Once you've created your marketing proposal, it's time to develop the creative part of the campaign. How do you get the key messages to others liking? Just check them out with your target audience through an interview. It can be a quick, inexpensive and surprisingly effective method of testing the creative part of a campaign. Although the questions depend on the specifics of the project and the materials, the five questions below may serve as the basis for any interview.

Never ask, "Do you like it?". It doesn't matter whether the audience likes your ad or not. We want to know if creative thinking works, actively encouraging people and inspiring their action.
To understand the breakthrough potential of the concept and what it depends on.
1. What are your immediate impressions? What is the first thing that pops into your head? What catches your attention?
2. What is the main point here? What are they trying to tell you?
3. How do you feel about it? What does that remind you of? What makes you wonder about?
To determine whether your audience understands your message at all or not, and to see if there are any messages that you have not put in there.
To understand a fuller emotional and rational reaction to your material, rather than to learn simply whether somebody liked it or not.
4. Who do you think it is for? How is it relevant to you personally? Why so / why not?

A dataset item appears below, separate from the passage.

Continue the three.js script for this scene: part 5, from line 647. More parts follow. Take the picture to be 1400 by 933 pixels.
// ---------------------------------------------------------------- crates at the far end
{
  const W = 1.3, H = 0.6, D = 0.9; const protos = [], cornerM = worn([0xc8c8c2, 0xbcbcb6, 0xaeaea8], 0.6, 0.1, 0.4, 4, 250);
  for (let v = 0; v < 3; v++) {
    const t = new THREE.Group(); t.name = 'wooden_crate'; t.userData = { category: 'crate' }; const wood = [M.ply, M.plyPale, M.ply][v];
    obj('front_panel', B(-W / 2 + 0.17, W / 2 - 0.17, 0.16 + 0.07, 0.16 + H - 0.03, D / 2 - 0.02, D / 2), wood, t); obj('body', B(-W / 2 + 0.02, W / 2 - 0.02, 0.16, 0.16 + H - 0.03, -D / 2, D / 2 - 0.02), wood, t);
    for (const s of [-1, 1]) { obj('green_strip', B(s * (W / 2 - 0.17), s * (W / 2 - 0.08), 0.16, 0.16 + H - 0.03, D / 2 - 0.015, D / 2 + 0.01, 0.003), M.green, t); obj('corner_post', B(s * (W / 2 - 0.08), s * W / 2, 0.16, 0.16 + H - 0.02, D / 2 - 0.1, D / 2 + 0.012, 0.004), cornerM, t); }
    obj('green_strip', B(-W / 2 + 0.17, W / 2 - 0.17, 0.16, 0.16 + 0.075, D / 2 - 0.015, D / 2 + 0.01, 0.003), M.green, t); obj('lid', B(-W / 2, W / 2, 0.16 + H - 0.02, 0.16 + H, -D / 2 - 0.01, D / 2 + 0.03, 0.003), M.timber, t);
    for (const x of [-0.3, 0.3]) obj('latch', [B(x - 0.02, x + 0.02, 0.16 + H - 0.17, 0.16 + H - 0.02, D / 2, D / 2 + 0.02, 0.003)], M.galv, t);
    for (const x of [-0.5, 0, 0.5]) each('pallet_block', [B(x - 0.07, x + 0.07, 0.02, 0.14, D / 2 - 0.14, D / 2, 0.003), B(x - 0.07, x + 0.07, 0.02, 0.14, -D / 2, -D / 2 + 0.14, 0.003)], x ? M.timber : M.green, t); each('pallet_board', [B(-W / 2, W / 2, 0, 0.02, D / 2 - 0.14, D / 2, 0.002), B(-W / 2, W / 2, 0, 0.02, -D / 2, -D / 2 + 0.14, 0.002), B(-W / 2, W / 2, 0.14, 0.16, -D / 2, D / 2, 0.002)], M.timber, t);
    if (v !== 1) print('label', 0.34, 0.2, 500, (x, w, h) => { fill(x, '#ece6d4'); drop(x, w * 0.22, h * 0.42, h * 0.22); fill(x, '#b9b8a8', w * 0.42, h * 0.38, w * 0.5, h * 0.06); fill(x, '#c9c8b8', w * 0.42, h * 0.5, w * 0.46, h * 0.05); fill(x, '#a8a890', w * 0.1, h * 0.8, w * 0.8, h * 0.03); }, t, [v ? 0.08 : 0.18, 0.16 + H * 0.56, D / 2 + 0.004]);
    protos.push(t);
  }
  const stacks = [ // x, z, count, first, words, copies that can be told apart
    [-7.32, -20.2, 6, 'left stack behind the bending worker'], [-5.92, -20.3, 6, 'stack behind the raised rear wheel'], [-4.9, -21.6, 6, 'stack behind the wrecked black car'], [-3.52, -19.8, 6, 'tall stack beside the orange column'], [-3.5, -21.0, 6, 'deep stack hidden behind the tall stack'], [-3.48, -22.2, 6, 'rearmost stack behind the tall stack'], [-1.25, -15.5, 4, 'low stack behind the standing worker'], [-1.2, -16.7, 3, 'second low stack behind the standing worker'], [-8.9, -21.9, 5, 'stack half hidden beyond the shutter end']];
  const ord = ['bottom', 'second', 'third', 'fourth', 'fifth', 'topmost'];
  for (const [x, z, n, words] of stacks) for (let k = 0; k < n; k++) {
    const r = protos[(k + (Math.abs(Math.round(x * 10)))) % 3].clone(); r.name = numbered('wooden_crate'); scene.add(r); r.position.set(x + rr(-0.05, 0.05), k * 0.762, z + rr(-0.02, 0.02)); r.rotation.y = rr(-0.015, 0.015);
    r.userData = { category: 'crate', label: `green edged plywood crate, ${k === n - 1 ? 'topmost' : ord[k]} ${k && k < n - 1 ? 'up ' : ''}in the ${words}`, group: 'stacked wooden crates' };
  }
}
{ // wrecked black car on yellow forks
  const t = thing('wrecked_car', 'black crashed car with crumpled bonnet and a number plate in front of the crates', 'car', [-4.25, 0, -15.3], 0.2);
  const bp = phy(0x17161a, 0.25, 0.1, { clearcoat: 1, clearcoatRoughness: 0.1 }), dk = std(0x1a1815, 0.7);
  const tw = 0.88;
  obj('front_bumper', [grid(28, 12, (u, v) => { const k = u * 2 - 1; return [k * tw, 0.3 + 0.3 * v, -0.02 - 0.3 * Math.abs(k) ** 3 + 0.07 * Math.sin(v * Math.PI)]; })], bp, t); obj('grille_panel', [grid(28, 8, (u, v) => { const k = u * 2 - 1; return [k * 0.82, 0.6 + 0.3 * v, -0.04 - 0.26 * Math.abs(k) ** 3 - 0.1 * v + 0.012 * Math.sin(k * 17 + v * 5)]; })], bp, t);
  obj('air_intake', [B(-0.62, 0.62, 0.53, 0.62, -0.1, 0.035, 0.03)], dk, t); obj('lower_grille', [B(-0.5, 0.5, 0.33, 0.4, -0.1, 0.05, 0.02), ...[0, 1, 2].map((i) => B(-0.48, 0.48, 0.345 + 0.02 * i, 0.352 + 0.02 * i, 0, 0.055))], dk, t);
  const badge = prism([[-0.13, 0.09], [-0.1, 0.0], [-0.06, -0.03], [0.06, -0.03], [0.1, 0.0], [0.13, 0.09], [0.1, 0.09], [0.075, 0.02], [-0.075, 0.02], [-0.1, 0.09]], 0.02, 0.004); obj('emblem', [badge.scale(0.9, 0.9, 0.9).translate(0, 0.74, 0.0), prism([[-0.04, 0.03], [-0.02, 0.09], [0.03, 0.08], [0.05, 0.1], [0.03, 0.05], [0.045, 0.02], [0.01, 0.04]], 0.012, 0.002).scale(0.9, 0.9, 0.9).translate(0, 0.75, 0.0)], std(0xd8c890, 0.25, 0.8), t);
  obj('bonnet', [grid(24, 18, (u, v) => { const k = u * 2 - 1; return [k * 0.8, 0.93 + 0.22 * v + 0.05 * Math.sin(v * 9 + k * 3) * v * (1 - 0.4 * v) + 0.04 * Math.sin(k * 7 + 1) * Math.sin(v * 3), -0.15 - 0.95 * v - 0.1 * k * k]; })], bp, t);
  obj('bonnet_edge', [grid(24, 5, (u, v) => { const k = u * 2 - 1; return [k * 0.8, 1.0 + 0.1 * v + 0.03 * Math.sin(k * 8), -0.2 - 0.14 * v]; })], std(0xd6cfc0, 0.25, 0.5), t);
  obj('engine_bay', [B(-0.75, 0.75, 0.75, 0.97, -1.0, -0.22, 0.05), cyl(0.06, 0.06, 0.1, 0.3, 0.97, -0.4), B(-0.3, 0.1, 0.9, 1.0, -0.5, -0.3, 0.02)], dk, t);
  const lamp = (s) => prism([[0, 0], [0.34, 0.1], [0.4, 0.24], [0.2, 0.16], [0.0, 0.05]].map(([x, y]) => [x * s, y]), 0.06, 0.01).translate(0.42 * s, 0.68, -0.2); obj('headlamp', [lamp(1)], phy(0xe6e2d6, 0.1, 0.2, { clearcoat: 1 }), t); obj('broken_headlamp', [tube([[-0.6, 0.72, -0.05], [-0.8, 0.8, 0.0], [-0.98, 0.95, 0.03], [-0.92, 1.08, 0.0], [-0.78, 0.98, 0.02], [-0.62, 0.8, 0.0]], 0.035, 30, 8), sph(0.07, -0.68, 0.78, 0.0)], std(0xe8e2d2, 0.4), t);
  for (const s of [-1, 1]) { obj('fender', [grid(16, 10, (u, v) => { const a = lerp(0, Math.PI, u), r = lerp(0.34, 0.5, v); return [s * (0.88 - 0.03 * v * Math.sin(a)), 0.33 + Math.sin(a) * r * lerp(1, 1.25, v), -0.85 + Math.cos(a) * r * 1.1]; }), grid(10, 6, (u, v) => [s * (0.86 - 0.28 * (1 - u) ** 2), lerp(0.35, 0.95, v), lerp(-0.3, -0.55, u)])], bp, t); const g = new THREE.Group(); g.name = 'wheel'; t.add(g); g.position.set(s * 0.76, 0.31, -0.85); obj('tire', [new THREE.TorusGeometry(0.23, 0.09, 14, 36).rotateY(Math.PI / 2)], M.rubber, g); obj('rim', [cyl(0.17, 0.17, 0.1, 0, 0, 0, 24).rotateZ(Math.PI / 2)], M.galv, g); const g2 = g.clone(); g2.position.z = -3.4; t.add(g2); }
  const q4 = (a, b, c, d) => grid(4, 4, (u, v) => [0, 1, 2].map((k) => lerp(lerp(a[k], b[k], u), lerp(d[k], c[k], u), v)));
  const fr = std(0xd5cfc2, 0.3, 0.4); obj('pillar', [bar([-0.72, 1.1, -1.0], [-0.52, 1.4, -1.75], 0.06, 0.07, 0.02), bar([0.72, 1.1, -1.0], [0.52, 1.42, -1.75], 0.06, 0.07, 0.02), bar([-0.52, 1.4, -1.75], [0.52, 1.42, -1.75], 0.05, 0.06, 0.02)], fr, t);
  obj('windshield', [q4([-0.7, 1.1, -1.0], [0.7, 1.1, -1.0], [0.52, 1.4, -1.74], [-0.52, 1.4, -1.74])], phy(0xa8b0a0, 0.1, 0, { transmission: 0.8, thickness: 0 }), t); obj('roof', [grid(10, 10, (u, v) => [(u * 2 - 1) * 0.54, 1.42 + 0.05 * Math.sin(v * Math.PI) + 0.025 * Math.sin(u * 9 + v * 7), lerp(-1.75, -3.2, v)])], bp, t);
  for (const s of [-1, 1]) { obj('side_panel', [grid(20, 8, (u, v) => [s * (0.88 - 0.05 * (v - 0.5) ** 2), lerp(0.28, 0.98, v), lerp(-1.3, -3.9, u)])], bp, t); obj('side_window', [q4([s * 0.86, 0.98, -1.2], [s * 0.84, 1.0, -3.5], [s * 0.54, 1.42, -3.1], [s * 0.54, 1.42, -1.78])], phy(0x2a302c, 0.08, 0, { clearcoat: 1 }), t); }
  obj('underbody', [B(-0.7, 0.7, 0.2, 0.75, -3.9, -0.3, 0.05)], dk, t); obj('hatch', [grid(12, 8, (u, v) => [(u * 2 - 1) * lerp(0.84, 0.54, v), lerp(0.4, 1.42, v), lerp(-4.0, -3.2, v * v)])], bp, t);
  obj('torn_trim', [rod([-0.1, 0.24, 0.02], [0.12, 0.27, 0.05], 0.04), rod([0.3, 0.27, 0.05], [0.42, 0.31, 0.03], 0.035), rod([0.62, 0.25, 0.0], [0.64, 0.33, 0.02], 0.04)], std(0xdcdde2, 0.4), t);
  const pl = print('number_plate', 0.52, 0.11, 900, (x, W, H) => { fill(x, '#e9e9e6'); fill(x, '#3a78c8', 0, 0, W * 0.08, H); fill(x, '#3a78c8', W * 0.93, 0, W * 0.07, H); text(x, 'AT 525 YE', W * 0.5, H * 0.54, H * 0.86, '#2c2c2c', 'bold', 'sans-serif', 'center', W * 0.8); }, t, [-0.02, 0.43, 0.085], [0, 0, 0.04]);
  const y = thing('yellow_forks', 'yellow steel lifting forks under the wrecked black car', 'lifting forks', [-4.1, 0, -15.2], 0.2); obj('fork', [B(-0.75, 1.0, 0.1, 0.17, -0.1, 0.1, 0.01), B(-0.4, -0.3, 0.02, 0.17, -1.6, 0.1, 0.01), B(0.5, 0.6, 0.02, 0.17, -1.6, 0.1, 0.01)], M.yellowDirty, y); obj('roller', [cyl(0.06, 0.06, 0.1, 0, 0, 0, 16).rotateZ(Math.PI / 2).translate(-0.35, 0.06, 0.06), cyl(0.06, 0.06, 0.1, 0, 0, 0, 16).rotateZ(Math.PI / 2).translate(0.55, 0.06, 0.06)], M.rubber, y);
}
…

To find out whether your material resonates with your audience or not, and whom it would appeal to.
5. What do you think is missing? What is unclear? What could be the problem?
To identify potential risks before they become problems.

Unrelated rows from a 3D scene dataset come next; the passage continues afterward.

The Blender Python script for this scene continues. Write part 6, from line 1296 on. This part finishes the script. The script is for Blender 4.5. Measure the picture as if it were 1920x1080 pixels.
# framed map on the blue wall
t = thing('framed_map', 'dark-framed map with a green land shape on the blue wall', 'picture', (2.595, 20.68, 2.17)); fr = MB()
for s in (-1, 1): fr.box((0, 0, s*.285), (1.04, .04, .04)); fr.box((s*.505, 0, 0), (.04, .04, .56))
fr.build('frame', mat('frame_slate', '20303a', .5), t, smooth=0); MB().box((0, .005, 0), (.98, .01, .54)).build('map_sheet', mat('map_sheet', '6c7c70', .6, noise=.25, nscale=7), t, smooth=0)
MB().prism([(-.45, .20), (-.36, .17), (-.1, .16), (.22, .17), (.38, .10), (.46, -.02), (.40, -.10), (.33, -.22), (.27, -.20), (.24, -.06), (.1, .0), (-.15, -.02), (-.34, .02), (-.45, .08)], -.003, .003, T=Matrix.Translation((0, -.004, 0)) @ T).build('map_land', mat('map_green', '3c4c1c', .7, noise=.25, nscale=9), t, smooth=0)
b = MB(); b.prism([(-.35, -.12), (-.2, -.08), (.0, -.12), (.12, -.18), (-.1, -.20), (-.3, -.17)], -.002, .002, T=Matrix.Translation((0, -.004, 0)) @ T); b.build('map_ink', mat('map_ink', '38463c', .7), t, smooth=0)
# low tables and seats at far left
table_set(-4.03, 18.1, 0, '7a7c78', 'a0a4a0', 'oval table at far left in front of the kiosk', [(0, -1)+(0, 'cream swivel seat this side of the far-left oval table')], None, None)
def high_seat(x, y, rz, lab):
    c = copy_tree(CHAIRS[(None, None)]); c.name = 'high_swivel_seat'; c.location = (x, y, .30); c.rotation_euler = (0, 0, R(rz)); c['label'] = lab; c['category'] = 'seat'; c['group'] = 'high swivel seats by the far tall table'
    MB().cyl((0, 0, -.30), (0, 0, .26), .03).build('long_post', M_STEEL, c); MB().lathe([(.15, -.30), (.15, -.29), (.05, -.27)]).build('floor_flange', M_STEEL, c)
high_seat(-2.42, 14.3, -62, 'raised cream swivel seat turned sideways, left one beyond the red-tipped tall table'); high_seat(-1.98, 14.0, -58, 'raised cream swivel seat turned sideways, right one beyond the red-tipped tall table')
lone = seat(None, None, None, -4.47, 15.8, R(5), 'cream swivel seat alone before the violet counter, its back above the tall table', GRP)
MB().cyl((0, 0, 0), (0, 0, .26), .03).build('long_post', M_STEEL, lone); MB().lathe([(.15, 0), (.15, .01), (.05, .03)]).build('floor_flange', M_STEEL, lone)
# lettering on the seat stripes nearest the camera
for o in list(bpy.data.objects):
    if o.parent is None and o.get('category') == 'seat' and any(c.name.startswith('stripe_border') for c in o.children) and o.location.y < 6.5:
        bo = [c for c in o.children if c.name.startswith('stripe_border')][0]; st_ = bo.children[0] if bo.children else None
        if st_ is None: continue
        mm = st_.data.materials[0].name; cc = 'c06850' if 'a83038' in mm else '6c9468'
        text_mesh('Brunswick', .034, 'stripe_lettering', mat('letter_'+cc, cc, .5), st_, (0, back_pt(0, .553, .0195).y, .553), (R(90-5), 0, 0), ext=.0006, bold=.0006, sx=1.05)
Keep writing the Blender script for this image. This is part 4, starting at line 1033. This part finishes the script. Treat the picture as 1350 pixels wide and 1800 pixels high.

A striking example of a creative communication campaign is "Whistleblowing is not shameful!" by Transparency International Ukraine.

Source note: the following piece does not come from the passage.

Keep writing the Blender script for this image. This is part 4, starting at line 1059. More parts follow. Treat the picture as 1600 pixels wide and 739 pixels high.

The campaign aimed at overcoming the Soviet stereotype that reporting corruption was bad and convincing people to expose corruption. Considering that the campaign started after the Revolution of Dignity fast on the heels of patriotic exaltation, its ambassadors were such undeniable heavyweights of Ukrainians as Taras Shevchenko, Hryhoriy Skovoroda and Lesya Ukrainka. The concise message "S/he Would Not Keep Quiet", emotional visual backing and simple instructions for action proved to be an effective trio of tools. Due to them, Ukrainians were able to properly touch upon such a sensitive topic as personal responsibility for the situation and the need to generate change on their own.